RECORDED INFORMATION:
** Start **
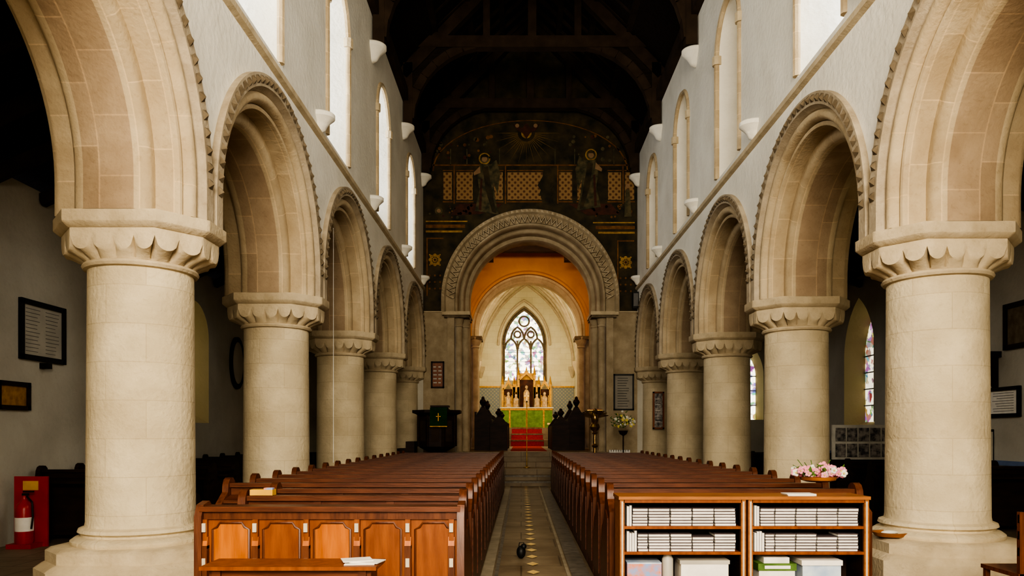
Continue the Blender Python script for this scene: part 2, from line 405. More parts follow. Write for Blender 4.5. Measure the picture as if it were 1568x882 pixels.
b.obj('floor_chancel_steps')
b=B()
for i in range(3): b.box(-2.2,2.8,23.0+.3*i,33,.3,.435+.15*(i+1),'aisle_floor')
for i,(yy) in enumerate((33,34.5,36.2)): b.box(-2.4,3.0,yy,40.2,.5,.885+.28*(i+1),'aisle_floor')
b.box(-.35,.85,24.5,32.95,.884,.892,'carpet_red')
for i,(y0_,y1_) in enumerate(((33,34.5),(34.5,36.2),(36.2,37.5))):
    b.box(-.45,1.0,y0_-.012,y1_,.885+.28*i,.885+.28*(i+1)+.012,'carpet_red')
    b.box(-.45,1.0,y0_-.02,y0_-.01,.885+.28*i+.22,.885+.28*(i+1),'stone_dark')
b.obj('floor_chancel')

# ---------------------------------------------------------------- aisle walls
b=B()
lo=[dict(uc=u,hw=.75,sill=1.7,spring=3.5,depth=.6,hw2=.4,sill2=2.1,spring2=3.55,glass='window_glass_warm',rm='plaster_yellow',bars=4) for u in (-1.5,4.0,15.6,21.0)]
wall(b,YW,ZE,0,4.9,lo,lambda u,v,d:(AWL-d,u,v),'plaster_aisle'); b.obj('wall_left')
b=B()
lo=[dict(uc=u,hw=.8,sill=1.55,spring=3.3,depth=.45,hw2=.64,sill2=1.75,spring2=3.35,kind='pointed',glass='window_glass_aisle_stained' if u>10 else 'window_glass_warm',rm='plaster_yellow',bars=4,bw=.09,bm='stone_jamb') for u in (-1.5,4.0,9.6,17.8,22.0)]
wall(b,YW,ZE,0,5.2,lo,lambda u,v,d:(AWR+d,u,v),'plaster_aisle')
b.box(AWR-.02,AWR,YW,ZE,.95,1.03,'blue_band'); b.obj('wall_right')
b=B()
b.face([(XL-T,YW,5.95),(XL-T,ZE,5.95),(AWL-.7,ZE,4.75),(AWL-.7,YW,4.75)],'roof_wood')
b.face([(XR+T,YW,5.95),(XR+T,ZE,5.95),(AWR+.7,ZE,5.0),(AWR+.7,YW,5.0)],'roof_wood')
for i in range(29):
    yy=YW+.5+i
    b.beam((XL-T,yy,5.88),(AWL,yy,4.78),.12,.16,'roof_beam'); b.beam((XR+T,yy,5.88),(AWR,yy,4.98),.12,.16,'roof_beam')
b.obj('ceiling_aisles')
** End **
DIRECTIONS:
Go through the listing above and write it all out exactly, leaving out any picture.

EXERCISE SOLUTION:
Continue the Blender Python script for this scene: part 2, from line 405. More parts follow. Write for Blender 4.5. Measure the picture as if it were 1568x882 pixels.
b.obj('floor_chancel_steps')
b=B()
for i in range(3): b.box(-2.2,2.8,23.0+.3*i,33,.3,.435+.15*(i+1),'aisle_floor')
for i,(yy) in enumerate((33,34.5,36.2)): b.box(-2.4,3.0,yy,40.2,.5,.885+.28*(i+1),'aisle_floor')
b.box(-.35,.85,24.5,32.95,.884,.892,'carpet_red')
for i,(y0_,y1_) in enumerate(((33,34.5),(34.5,36.2),(36.2,37.5))):
    b.box(-.45,1.0,y0_-.012,y1_,.885+.28*i,.885+.28*(i+1)+.012,'carpet_red')
    b.box(-.45,1.0,y0_-.02,y0_-.01,.885+.28*i+.22,.885+.28*(i+1),'stone_dark')
b.obj('floor_chancel')

# ---------------------------------------------------------------- aisle walls
b=B()
lo=[dict(uc=u,hw=.75,sill=1.7,spring=3.5,depth=.6,hw2=.4,sill2=2.1,spring2=3.55,glass='window_glass_warm',rm='plaster_yellow',bars=4) for u in (-1.5,4.0,15.6,21.0)]
wall(b,YW,ZE,0,4.9,lo,lambda u,v,d:(AWL-d,u,v),'plaster_aisle'); b.obj('wall_left')
b=B()
lo=[dict(uc=u,hw=.8,sill=1.55,spring=3.3,depth=.45,hw2=.64,sill2=1.75,spring2=3.35,kind='pointed',glass='window_glass_aisle_stained' if u>10 else 'window_glass_warm',rm='plaster_yellow',bars=4,bw=.09,bm='stone_jamb') for u in (-1.5,4.0,9.6,17.8,22.0)]
wall(b,YW,ZE,0,5.2,lo,lambda u,v,d:(AWR+d,u,v),'plaster_aisle')
b.box(AWR-.02,AWR,YW,ZE,.95,1.03,'blue_band'); b.obj('wall_right')
b=B()
b.face([(XL-T,YW,5.95),(XL-T,ZE,5.95),(AWL-.7,ZE,4.75),(AWL-.7,YW,4.75)],'roof_wood')
b.face([(XR+T,YW,5.95),(XR+T,ZE,5.95),(AWR+.7,ZE,5.0),(AWR+.7,YW,5.0)],'roof_wood')
for i in range(29):
    yy=YW+.5+i
    b.beam((XL-T,yy,5.88),(AWL,yy,4.78),.12,.16,'roof_beam'); b.beam((XR+T,yy,5.88),(AWR,yy,4.98),.12,.16,'roof_beam')
b.obj('ceiling_aisles')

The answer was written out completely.